======== Input rows

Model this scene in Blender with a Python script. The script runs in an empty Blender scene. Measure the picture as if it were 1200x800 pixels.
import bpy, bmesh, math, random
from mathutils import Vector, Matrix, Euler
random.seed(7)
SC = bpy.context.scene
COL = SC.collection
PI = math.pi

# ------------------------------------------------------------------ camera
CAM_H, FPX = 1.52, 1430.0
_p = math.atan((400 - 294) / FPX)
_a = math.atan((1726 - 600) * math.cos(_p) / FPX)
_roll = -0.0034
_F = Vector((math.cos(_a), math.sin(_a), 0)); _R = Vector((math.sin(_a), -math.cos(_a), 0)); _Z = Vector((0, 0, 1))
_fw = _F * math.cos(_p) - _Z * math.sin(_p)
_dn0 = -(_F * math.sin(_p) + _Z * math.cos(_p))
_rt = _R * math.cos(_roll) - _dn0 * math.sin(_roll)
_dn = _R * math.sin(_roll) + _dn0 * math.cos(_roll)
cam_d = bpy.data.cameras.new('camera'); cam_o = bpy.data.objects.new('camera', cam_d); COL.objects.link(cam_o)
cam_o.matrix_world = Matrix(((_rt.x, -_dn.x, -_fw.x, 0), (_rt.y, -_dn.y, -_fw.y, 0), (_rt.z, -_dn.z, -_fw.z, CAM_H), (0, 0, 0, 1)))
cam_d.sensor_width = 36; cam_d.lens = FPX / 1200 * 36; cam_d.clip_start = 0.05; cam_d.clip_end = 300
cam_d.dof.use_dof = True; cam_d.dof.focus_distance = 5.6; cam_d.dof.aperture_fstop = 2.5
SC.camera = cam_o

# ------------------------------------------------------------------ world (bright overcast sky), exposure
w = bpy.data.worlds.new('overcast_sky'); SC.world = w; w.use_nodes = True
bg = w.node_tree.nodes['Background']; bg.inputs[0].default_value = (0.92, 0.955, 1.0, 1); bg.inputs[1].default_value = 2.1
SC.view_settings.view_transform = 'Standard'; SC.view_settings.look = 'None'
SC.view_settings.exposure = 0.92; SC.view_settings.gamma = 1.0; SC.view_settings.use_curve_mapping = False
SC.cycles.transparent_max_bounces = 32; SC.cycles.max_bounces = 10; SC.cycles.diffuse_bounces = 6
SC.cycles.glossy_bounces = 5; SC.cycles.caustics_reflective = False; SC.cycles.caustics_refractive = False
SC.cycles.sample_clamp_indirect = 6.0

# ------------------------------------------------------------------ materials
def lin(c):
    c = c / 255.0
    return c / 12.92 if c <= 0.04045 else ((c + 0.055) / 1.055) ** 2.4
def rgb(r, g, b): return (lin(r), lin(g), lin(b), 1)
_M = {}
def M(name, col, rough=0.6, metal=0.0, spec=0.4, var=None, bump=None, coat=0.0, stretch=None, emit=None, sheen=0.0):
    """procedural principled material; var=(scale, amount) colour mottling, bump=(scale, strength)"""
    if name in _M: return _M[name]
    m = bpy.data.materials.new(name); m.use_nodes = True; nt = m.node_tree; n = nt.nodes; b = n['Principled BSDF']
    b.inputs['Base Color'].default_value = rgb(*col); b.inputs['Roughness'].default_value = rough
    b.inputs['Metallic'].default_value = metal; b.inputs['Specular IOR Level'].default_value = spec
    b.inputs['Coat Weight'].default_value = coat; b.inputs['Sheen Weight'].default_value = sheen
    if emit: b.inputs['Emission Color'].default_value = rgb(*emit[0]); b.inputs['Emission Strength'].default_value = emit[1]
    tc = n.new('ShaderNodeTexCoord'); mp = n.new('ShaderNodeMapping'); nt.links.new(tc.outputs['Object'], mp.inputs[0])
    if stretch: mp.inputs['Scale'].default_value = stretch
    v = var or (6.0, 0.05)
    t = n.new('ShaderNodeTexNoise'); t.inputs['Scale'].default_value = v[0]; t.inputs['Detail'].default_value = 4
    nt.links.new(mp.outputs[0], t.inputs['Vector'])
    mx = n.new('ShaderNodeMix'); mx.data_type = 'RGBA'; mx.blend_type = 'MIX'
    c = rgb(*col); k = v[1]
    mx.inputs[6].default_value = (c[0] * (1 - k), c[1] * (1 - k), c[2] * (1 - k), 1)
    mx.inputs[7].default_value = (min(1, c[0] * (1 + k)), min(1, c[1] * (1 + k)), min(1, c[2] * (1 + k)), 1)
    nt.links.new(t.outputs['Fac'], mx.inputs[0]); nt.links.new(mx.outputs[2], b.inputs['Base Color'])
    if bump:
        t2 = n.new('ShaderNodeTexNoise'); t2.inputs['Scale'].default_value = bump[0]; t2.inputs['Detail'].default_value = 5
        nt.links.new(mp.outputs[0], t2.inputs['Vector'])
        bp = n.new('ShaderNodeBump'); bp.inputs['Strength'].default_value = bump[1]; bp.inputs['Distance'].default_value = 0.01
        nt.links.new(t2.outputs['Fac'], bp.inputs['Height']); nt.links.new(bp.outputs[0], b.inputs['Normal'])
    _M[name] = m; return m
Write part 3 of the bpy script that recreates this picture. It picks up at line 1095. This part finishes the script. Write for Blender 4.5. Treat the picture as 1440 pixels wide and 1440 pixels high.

================

▶ [Work instructions]:
All of the data shown above must be copied exactly.

▶ [Result of the task]:
Model this scene in Blender with a Python script. The script runs in an empty Blender scene. Measure the picture as if it were 1200x800 pixels.
import bpy, bmesh, math, random
from mathutils import Vector, Matrix, Euler
random.seed(7)
SC = bpy.context.scene
COL = SC.collection
PI = math.pi

# ------------------------------------------------------------------ camera
CAM_H, FPX = 1.52, 1430.0
_p = math.atan((400 - 294) / FPX)
_a = math.atan((1726 - 600) * math.cos(_p) / FPX)
_roll = -0.0034
_F = Vector((math.cos(_a), math.sin(_a), 0)); _R = Vector((math.sin(_a), -math.cos(_a), 0)); _Z = Vector((0, 0, 1))
_fw = _F * math.cos(_p) - _Z * math.sin(_p)
_dn0 = -(_F * math.sin(_p) + _Z * math.cos(_p))
_rt = _R * math.cos(_roll) - _dn0 * math.sin(_roll)
_dn = _R * math.sin(_roll) + _dn0 * math.cos(_roll)
cam_d = bpy.data.cameras.new('camera'); cam_o = bpy.data.objects.new('camera', cam_d); COL.objects.link(cam_o)
cam_o.matrix_world = Matrix(((_rt.x, -_dn.x, -_fw.x, 0), (_rt.y, -_dn.y, -_fw.y, 0), (_rt.z, -_dn.z, -_fw.z, CAM_H), (0, 0, 0, 1)))
cam_d.sensor_width = 36; cam_d.lens = FPX / 1200 * 36; cam_d.clip_start = 0.05; cam_d.clip_end = 300
cam_d.dof.use_dof = True; cam_d.dof.focus_distance = 5.6; cam_d.dof.aperture_fstop = 2.5
SC.camera = cam_o

# ------------------------------------------------------------------ world (bright overcast sky), exposure
w = bpy.data.worlds.new('overcast_sky'); SC.world = w; w.use_nodes = True
bg = w.node_tree.nodes['Background']; bg.inputs[0].default_value = (0.92, 0.955, 1.0, 1); bg.inputs[1].default_value = 2.1
SC.view_settings.view_transform = 'Standard'; SC.view_settings.look = 'None'
SC.view_settings.exposure = 0.92; SC.view_settings.gamma = 1.0; SC.view_settings.use_curve_mapping = False
SC.cycles.transparent_max_bounces = 32; SC.cycles.max_bounces = 10; SC.cycles.diffuse_bounces = 6
SC.cycles.glossy_bounces = 5; SC.cycles.caustics_reflective = False; SC.cycles.caustics_refractive = False
SC.cycles.sample_clamp_indirect = 6.0

# ------------------------------------------------------------------ materials
def lin(c):
    c = c / 255.0
    return c / 12.92 if c <= 0.04045 else ((c + 0.055) / 1.055) ** 2.4
def rgb(r, g, b): return (lin(r), lin(g), lin(b), 1)
_M = {}
def M(name, col, rough=0.6, metal=0.0, spec=0.4, var=None, bump=None, coat=0.0, stretch=None, emit=None, sheen=0.0):
    """procedural principled material; var=(scale, amount) colour mottling, bump=(scale, strength)"""
    if name in _M: return _M[name]
    m = bpy.data.materials.new(name); m.use_nodes = True; nt = m.node_tree; n = nt.nodes; b = n['Principled BSDF']
    b.inputs['Base Color'].default_value = rgb(*col); b.inputs['Roughness'].default_value = rough
    b.inputs['Metallic'].default_value = metal; b.inputs['Specular IOR Level'].default_value = spec
    b.inputs['Coat Weight'].default_value = coat; b.inputs['Sheen Weight'].default_value = sheen
    if emit: b.inputs['Emission Color'].default_value = rgb(*emit[0]); b.inputs['Emission Strength'].default_value = emit[1]
    tc = n.new('ShaderNodeTexCoord'); mp = n.new('ShaderNodeMapping'); nt.links.new(tc.outputs['Object'], mp.inputs[0])
    if stretch: mp.inputs['Scale'].default_value = stretch
    v = var or (6.0, 0.05)
    t = n.new('ShaderNodeTexNoise'); t.inputs['Scale'].default_value = v[0]; t.inputs['Detail'].default_value = 4
    nt.links.new(mp.outputs[0], t.inputs['Vector'])
    mx = n.new('ShaderNodeMix'); mx.data_type = 'RGBA'; mx.blend_type = 'MIX'
    c = rgb(*col); k = v[1]
    mx.inputs[6].default_value = (c[0] * (1 - k), c[1] * (1 - k), c[2] * (1 - k), 1)
    mx.inputs[7].default_value = (min(1, c[0] * (1 + k)), min(1, c[1] * (1 + k)), min(1, c[2] * (1 + k)), 1)
    nt.links.new(t.outputs['Fac'], mx.inputs[0]); nt.links.new(mx.outputs[2], b.inputs['Base Color'])
    if bump:
        t2 = n.new('ShaderNodeTexNoise'); t2.inputs['Scale'].default_value = bump[0]; t2.inputs['Detail'].default_value = 5
        nt.links.new(mp.outputs[0], t2.inputs['Vector'])
        bp = n.new('ShaderNodeBump'); bp.inputs['Strength'].default_value = bump[1]; bp.inputs['Distance'].default_value = 0.01
        nt.links.new(t2.outputs['Fac'], bp.inputs['Height']); nt.links.new(bp.outputs[0], b.inputs['Normal'])
    _M[name] = m; return m
Write part 3 of the bpy script that recreates this picture. It picks up at line 1095. This part finishes the script. Write for Blender 4.5. Treat the picture as 1440 pixels wide and 1440 pixels high.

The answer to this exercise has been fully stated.